Your instructions
Everything in the listing below from the line containing "by 1068 pixels." through the line containing "o = mb.build('belt', M['belt'], t, 60);" should be repeated exactly; leave out every other line.

Records shown
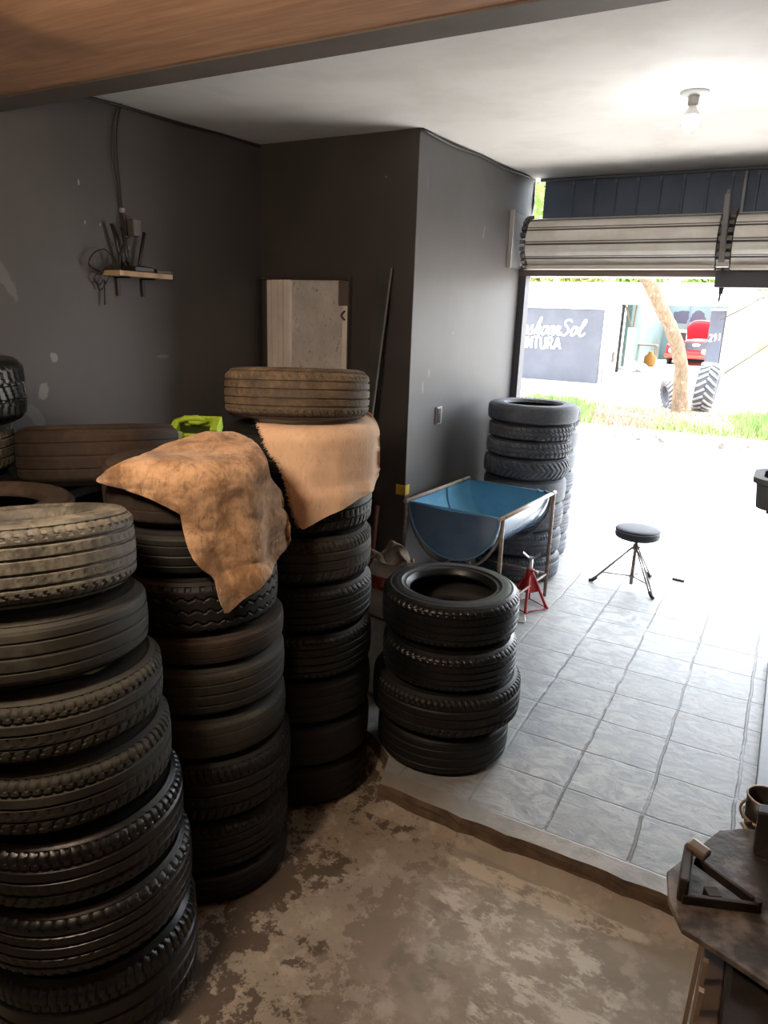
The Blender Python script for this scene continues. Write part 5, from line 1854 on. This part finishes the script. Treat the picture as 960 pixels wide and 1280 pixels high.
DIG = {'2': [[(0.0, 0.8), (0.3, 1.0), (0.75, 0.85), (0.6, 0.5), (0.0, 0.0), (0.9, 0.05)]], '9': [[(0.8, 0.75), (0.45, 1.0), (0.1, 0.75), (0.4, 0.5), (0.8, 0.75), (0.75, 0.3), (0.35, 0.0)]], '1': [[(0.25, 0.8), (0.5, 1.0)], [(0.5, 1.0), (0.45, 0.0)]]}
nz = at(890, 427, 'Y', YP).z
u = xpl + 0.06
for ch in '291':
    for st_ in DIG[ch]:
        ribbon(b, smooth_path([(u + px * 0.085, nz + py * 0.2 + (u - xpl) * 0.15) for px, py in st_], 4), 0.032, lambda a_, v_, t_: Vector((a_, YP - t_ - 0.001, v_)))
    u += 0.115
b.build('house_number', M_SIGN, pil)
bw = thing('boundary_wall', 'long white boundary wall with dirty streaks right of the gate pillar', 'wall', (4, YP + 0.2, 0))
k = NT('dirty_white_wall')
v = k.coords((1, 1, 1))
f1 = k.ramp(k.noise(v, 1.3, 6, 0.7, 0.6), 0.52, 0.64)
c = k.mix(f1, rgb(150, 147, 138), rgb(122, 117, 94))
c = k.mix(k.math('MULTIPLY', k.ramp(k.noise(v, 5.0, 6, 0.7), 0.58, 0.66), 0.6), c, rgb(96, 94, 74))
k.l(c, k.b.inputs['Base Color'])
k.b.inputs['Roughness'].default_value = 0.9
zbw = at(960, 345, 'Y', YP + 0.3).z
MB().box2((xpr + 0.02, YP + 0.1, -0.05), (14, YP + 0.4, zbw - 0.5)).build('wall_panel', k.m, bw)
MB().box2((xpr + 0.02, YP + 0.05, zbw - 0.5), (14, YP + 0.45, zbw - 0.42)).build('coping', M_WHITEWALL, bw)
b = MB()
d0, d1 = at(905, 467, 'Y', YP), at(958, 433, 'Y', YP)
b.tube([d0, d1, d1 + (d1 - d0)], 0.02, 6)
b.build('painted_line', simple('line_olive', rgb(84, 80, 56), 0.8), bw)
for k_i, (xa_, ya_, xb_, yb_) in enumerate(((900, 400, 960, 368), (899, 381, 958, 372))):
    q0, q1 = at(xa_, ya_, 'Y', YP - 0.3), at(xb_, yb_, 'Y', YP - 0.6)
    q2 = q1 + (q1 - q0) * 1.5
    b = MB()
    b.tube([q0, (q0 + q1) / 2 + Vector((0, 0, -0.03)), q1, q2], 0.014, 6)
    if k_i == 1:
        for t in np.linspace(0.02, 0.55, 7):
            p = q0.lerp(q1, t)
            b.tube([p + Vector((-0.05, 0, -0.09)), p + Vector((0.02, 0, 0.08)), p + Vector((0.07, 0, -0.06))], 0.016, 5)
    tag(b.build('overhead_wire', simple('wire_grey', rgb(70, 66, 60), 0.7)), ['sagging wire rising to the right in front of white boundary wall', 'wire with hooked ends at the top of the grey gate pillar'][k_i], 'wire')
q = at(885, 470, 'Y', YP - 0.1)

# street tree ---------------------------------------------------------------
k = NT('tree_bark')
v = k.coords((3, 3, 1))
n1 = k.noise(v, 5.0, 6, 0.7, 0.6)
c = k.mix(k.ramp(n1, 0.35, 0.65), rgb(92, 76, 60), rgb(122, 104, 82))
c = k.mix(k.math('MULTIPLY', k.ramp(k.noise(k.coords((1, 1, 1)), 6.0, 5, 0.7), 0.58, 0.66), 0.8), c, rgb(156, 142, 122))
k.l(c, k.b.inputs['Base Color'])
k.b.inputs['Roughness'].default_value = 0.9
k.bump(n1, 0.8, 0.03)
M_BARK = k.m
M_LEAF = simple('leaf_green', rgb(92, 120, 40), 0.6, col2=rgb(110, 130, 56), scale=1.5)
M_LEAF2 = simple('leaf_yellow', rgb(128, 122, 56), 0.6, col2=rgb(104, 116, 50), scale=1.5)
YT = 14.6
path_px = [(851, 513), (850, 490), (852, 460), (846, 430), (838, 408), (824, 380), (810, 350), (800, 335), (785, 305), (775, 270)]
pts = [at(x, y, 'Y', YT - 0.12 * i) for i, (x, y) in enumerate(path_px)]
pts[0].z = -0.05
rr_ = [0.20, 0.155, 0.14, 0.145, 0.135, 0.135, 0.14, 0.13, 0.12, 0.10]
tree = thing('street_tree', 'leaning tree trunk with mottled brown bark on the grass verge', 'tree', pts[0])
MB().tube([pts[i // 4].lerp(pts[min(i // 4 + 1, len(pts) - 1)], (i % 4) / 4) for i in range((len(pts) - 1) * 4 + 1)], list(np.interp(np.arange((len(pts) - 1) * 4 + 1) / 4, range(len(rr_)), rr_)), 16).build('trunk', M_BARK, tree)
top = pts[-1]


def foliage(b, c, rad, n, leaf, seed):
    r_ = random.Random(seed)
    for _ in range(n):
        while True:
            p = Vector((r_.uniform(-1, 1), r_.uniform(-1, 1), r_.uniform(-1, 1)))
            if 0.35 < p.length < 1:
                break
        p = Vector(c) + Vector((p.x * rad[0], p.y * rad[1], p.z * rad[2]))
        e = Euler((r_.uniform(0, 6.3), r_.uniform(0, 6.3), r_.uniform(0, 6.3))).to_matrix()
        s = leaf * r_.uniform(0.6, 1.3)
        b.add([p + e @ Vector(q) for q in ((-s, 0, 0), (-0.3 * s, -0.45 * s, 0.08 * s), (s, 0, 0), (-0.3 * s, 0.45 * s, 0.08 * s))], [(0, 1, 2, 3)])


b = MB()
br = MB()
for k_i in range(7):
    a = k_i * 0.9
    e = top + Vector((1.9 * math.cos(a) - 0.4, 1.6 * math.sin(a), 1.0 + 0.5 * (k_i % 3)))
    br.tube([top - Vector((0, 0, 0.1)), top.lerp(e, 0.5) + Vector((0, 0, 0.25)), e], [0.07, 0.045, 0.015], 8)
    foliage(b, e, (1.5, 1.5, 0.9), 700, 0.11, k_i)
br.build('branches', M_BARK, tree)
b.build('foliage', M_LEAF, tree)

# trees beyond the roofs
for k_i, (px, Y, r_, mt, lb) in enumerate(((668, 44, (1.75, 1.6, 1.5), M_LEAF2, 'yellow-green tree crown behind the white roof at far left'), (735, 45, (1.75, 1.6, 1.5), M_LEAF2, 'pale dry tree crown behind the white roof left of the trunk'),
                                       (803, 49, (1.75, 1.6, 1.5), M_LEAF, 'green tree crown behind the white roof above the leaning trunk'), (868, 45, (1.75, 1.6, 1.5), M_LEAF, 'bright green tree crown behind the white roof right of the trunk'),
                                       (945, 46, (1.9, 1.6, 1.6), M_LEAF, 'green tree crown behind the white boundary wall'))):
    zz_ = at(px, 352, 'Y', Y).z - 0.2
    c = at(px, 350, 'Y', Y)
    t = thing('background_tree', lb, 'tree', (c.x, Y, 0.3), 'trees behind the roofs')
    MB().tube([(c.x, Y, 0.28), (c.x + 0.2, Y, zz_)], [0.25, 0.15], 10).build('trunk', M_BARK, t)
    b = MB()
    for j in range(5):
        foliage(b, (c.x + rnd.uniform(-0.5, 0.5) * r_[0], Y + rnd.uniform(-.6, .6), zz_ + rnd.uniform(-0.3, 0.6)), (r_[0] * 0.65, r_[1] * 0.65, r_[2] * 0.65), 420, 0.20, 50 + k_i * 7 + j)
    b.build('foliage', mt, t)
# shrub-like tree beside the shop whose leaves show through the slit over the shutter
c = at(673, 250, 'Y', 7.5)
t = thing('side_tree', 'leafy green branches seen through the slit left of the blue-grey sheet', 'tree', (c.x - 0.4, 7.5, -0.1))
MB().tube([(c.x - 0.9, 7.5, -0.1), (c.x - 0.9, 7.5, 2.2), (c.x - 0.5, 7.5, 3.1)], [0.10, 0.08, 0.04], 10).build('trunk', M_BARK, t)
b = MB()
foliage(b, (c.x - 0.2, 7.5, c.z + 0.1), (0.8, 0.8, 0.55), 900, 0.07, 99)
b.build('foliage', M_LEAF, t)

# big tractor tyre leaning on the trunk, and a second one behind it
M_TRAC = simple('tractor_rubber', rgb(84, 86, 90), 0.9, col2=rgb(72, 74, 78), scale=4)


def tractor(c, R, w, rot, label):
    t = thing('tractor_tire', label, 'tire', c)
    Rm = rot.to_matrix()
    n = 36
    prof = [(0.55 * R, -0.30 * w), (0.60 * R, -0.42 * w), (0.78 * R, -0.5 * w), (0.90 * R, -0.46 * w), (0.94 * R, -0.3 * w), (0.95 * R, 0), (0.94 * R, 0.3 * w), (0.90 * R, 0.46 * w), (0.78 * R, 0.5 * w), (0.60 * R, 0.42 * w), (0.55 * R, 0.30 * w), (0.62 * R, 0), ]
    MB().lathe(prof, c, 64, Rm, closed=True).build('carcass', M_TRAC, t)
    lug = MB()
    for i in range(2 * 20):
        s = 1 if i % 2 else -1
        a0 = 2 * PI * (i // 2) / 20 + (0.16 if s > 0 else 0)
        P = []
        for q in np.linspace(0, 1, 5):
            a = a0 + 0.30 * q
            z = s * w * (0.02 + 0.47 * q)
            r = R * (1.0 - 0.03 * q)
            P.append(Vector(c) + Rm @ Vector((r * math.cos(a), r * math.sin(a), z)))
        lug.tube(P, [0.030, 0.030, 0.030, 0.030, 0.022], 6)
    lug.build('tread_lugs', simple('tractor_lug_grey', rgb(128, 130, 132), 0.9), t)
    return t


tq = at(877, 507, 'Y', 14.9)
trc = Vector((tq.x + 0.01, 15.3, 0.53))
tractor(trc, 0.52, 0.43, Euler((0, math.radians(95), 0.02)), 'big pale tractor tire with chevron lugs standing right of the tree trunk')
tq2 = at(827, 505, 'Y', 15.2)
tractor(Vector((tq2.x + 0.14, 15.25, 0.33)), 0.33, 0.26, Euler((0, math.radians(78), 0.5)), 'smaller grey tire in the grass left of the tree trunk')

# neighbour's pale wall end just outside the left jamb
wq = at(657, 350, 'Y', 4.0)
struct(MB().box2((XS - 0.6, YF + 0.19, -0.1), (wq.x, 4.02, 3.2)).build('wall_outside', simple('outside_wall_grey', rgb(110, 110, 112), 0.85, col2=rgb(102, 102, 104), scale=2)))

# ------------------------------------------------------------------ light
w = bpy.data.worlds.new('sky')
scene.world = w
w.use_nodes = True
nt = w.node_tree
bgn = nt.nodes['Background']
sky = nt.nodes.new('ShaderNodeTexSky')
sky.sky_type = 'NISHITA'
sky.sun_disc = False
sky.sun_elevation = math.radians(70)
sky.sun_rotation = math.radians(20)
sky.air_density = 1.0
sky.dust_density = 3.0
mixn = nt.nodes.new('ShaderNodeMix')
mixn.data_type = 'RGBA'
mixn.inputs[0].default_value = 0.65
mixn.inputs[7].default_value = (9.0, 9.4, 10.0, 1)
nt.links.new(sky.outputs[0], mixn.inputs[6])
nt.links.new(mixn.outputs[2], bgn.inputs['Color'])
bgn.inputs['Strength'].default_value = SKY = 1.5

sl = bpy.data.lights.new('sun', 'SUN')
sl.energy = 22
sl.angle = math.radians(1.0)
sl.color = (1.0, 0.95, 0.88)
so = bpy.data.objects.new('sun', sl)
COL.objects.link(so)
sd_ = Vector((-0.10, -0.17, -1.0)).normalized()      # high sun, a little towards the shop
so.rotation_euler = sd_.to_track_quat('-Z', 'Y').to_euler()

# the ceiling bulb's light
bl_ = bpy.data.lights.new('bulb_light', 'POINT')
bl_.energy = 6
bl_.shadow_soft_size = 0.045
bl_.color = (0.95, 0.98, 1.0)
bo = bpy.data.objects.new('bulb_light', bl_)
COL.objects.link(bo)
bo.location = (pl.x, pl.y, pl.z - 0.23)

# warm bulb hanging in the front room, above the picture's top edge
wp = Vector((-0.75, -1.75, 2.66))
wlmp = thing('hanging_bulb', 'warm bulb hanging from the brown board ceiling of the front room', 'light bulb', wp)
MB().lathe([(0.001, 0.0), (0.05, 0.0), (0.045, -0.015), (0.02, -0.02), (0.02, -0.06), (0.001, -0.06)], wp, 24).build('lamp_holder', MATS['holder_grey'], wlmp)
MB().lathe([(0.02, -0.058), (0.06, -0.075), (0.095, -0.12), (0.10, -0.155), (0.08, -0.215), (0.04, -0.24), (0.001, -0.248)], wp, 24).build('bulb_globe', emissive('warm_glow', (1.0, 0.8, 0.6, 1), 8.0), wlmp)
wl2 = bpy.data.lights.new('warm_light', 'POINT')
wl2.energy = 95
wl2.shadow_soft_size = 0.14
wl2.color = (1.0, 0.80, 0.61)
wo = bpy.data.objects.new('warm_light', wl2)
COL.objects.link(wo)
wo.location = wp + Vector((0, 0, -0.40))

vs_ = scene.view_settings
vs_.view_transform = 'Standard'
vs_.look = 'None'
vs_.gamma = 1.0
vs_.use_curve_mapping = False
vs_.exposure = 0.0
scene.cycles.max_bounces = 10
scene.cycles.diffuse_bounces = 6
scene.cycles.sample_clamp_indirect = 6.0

---

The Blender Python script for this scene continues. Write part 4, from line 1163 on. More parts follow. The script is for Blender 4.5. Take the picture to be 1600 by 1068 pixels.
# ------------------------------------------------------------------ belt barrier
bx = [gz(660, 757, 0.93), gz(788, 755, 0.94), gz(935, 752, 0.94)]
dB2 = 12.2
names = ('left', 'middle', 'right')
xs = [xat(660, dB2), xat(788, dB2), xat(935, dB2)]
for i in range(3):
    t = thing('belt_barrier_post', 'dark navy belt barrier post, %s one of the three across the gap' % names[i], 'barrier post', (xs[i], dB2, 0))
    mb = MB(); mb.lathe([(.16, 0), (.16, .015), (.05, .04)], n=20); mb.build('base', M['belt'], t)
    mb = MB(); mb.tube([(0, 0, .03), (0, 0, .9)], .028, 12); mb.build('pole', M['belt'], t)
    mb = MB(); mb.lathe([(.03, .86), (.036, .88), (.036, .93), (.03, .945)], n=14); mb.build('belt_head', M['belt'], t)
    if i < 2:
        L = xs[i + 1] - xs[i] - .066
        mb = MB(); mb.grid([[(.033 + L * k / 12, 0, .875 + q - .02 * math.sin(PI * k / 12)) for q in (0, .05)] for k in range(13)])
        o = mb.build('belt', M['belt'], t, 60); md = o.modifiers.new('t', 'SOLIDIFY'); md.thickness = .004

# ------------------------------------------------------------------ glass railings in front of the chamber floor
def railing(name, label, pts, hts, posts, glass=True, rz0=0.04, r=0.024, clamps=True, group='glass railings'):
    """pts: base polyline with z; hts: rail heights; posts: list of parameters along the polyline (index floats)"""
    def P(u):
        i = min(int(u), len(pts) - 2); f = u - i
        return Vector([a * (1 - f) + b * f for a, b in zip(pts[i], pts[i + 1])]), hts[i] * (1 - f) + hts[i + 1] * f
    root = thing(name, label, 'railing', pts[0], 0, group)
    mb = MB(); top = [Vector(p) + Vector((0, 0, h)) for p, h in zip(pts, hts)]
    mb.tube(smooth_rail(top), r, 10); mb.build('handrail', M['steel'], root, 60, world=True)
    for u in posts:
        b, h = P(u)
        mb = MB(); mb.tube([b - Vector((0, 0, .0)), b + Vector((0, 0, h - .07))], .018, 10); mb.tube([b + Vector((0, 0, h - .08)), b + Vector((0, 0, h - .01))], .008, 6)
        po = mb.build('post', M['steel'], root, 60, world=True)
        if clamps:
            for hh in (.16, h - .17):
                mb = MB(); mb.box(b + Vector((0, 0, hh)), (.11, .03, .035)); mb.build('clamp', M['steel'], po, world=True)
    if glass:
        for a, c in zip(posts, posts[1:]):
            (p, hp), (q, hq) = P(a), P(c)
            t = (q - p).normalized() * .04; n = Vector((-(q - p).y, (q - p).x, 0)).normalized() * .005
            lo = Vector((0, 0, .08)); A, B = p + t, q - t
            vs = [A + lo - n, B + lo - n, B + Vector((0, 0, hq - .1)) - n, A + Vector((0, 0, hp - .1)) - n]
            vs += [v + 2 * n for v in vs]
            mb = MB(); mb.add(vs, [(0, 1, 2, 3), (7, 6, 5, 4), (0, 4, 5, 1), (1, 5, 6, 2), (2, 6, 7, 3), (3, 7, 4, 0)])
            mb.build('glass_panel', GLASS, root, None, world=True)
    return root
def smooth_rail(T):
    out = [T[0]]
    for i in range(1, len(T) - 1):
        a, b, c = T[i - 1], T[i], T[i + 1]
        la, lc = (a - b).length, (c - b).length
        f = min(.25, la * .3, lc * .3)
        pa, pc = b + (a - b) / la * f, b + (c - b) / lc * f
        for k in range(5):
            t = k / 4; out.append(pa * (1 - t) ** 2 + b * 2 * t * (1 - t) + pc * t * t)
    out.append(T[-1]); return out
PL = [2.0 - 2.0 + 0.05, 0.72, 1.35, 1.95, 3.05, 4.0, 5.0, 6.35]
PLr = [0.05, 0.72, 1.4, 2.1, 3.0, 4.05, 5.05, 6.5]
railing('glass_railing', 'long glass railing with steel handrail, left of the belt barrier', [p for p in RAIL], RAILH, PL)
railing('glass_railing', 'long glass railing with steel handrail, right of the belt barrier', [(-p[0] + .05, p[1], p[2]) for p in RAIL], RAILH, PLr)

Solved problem
The Blender Python script for this scene continues. Write part 4, from line 1163 on. More parts follow. The script is for Blender 4.5. Take the picture to be 1600 by 1068 pixels.
# ------------------------------------------------------------------ belt barrier
bx = [gz(660, 757, 0.93), gz(788, 755, 0.94), gz(935, 752, 0.94)]
dB2 = 12.2
names = ('left', 'middle', 'right')
xs = [xat(660, dB2), xat(788, dB2), xat(935, dB2)]
for i in range(3):
    t = thing('belt_barrier_post', 'dark navy belt barrier post, %s one of the three across the gap' % names[i], 'barrier post', (xs[i], dB2, 0))
    mb = MB(); mb.lathe([(.16, 0), (.16, .015), (.05, .04)], n=20); mb.build('base', M['belt'], t)
    mb = MB(); mb.tube([(0, 0, .03), (0, 0, .9)], .028, 12); mb.build('pole', M['belt'], t)
    mb = MB(); mb.lathe([(.03, .86), (.036, .88), (.036, .93), (.03, .945)], n=14); mb.build('belt_head', M['belt'], t)
    if i < 2:
        L = xs[i + 1] - xs[i] - .066
        mb = MB(); mb.grid([[(.033 + L * k / 12, 0, .875 + q - .02 * math.sin(PI * k / 12)) for q in (0, .05)] for k in range(13)])
        o = mb.build('belt', M['belt'], t, 60); md = o.modifiers.new('t', 'SOLIDIFY'); md.thickness = .004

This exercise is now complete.